BRIEF — Copy out all the lines exactly. Omit pictures.

GIVEN MATERIAL —
----------------------------------------

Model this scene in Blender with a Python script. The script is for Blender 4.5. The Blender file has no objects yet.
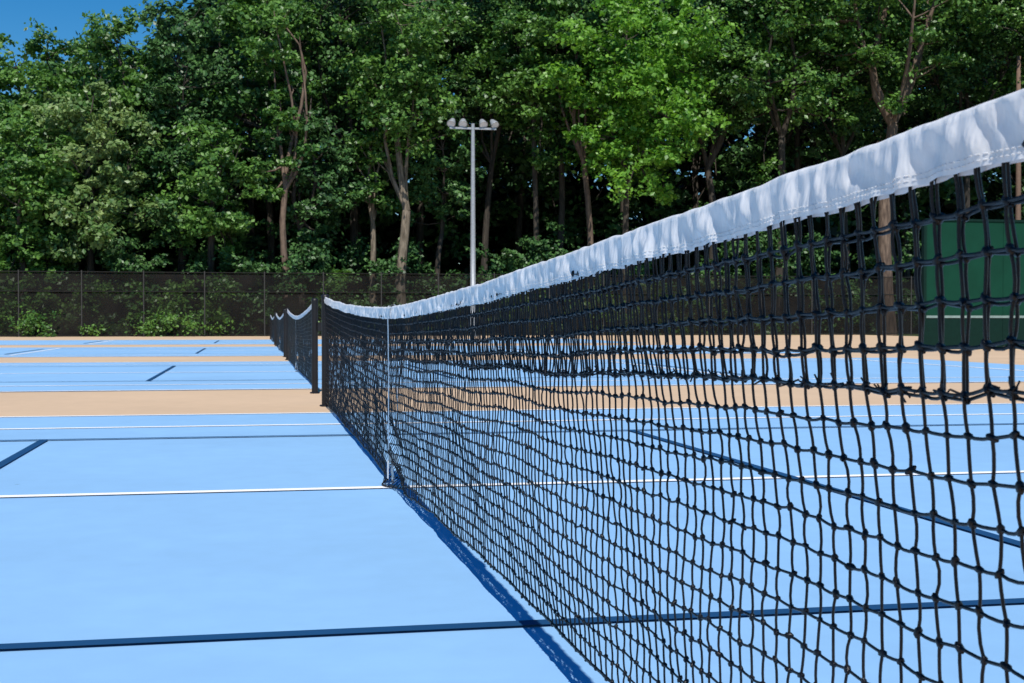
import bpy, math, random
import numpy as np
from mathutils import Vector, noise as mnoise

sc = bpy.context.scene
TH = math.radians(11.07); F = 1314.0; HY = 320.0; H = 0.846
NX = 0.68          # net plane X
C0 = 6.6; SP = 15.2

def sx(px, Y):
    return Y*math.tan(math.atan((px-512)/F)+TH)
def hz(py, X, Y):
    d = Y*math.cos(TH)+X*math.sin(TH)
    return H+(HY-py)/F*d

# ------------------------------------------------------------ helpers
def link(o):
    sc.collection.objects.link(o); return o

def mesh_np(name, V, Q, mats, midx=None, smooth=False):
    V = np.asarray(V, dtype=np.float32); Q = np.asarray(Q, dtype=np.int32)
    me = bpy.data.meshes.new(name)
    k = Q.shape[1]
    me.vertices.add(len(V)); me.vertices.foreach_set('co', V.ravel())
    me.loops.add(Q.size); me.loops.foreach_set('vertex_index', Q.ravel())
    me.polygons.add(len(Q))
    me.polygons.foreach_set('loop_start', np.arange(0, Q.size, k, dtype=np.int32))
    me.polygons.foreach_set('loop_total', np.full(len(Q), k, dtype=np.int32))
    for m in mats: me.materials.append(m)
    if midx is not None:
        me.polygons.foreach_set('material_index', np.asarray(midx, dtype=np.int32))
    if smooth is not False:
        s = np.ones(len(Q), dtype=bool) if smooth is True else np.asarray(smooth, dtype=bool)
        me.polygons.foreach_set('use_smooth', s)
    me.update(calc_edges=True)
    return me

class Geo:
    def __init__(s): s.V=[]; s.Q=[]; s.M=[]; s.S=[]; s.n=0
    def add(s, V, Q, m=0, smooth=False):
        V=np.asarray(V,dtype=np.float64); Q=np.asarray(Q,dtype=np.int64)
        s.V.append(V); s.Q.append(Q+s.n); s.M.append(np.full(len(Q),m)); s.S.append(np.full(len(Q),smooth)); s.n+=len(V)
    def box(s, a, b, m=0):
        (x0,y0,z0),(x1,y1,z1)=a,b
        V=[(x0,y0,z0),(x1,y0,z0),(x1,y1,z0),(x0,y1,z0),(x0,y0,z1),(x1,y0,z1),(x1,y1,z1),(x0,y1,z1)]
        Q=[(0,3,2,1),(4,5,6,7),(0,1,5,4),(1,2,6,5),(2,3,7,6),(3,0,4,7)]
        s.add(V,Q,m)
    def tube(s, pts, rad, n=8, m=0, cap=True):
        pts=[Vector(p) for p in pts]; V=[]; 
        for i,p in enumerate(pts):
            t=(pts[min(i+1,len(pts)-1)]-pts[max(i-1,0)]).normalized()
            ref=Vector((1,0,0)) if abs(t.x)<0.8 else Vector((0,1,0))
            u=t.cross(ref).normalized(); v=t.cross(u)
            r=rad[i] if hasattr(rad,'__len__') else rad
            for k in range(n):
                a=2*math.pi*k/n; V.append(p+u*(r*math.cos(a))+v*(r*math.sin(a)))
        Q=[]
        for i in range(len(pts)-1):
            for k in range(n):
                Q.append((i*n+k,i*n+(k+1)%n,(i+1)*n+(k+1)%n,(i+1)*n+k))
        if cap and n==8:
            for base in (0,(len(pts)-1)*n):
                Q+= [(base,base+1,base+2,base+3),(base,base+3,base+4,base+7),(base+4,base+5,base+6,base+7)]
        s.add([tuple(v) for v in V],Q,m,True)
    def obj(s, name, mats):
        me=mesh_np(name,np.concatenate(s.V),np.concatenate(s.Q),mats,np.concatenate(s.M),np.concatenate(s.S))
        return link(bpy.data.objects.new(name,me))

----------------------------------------

SOLUTION TO THE EXERCISE —
Model this scene in Blender with a Python script. The script is for Blender 4.5. The Blender file has no objects yet.
import bpy, math, random
import numpy as np
from mathutils import Vector, noise as mnoise

sc = bpy.context.scene
TH = math.radians(11.07); F = 1314.0; HY = 320.0; H = 0.846
NX = 0.68          # net plane X
C0 = 6.6; SP = 15.2

def sx(px, Y):
    return Y*math.tan(math.atan((px-512)/F)+TH)
def hz(py, X, Y):
    d = Y*math.cos(TH)+X*math.sin(TH)
    return H+(HY-py)/F*d

# ------------------------------------------------------------ helpers
def link(o):
    sc.collection.objects.link(o); return o

def mesh_np(name, V, Q, mats, midx=None, smooth=False):
    V = np.asarray(V, dtype=np.float32); Q = np.asarray(Q, dtype=np.int32)
    me = bpy.data.meshes.new(name)
    k = Q.shape[1]
    me.vertices.add(len(V)); me.vertices.foreach_set('co', V.ravel())
    me.loops.add(Q.size); me.loops.foreach_set('vertex_index', Q.ravel())
    me.polygons.add(len(Q))
    me.polygons.foreach_set('loop_start', np.arange(0, Q.size, k, dtype=np.int32))
    me.polygons.foreach_set('loop_total', np.full(len(Q), k, dtype=np.int32))
    for m in mats: me.materials.append(m)
    if midx is not None:
        me.polygons.foreach_set('material_index', np.asarray(midx, dtype=np.int32))
    if smooth is not False:
        s = np.ones(len(Q), dtype=bool) if smooth is True else np.asarray(smooth, dtype=bool)
        me.polygons.foreach_set('use_smooth', s)
    me.update(calc_edges=True)
    return me

class Geo:
    def __init__(s): s.V=[]; s.Q=[]; s.M=[]; s.S=[]; s.n=0
    def add(s, V, Q, m=0, smooth=False):
        V=np.asarray(V,dtype=np.float64); Q=np.asarray(Q,dtype=np.int64)
        s.V.append(V); s.Q.append(Q+s.n); s.M.append(np.full(len(Q),m)); s.S.append(np.full(len(Q),smooth)); s.n+=len(V)
    def box(s, a, b, m=0):
        (x0,y0,z0),(x1,y1,z1)=a,b
        V=[(x0,y0,z0),(x1,y0,z0),(x1,y1,z0),(x0,y1,z0),(x0,y0,z1),(x1,y0,z1),(x1,y1,z1),(x0,y1,z1)]
        Q=[(0,3,2,1),(4,5,6,7),(0,1,5,4),(1,2,6,5),(2,3,7,6),(3,0,4,7)]
        s.add(V,Q,m)
    def tube(s, pts, rad, n=8, m=0, cap=True):
        pts=[Vector(p) for p in pts]; V=[]; 
        for i,p in enumerate(pts):
            t=(pts[min(i+1,len(pts)-1)]-pts[max(i-1,0)]).normalized()
            ref=Vector((1,0,0)) if abs(t.x)<0.8 else Vector((0,1,0))
            u=t.cross(ref).normalized(); v=t.cross(u)
            r=rad[i] if hasattr(rad,'__len__') else rad
            for k in range(n):
                a=2*math.pi*k/n; V.append(p+u*(r*math.cos(a))+v*(r*math.sin(a)))
        Q=[]
        for i in range(len(pts)-1):
            for k in range(n):
                Q.append((i*n+k,i*n+(k+1)%n,(i+1)*n+(k+1)%n,(i+1)*n+k))
        if cap and n==8:
            for base in (0,(len(pts)-1)*n):
                Q+= [(base,base+1,base+2,base+3),(base,base+3,base+4,base+7),(base+4,base+5,base+6,base+7)]
        s.add([tuple(v) for v in V],Q,m,True)
    def obj(s, name, mats):
        me=mesh_np(name,np.concatenate(s.V),np.concatenate(s.Q),mats,np.concatenate(s.M),np.concatenate(s.S))
        return link(bpy.data.objects.new(name,me))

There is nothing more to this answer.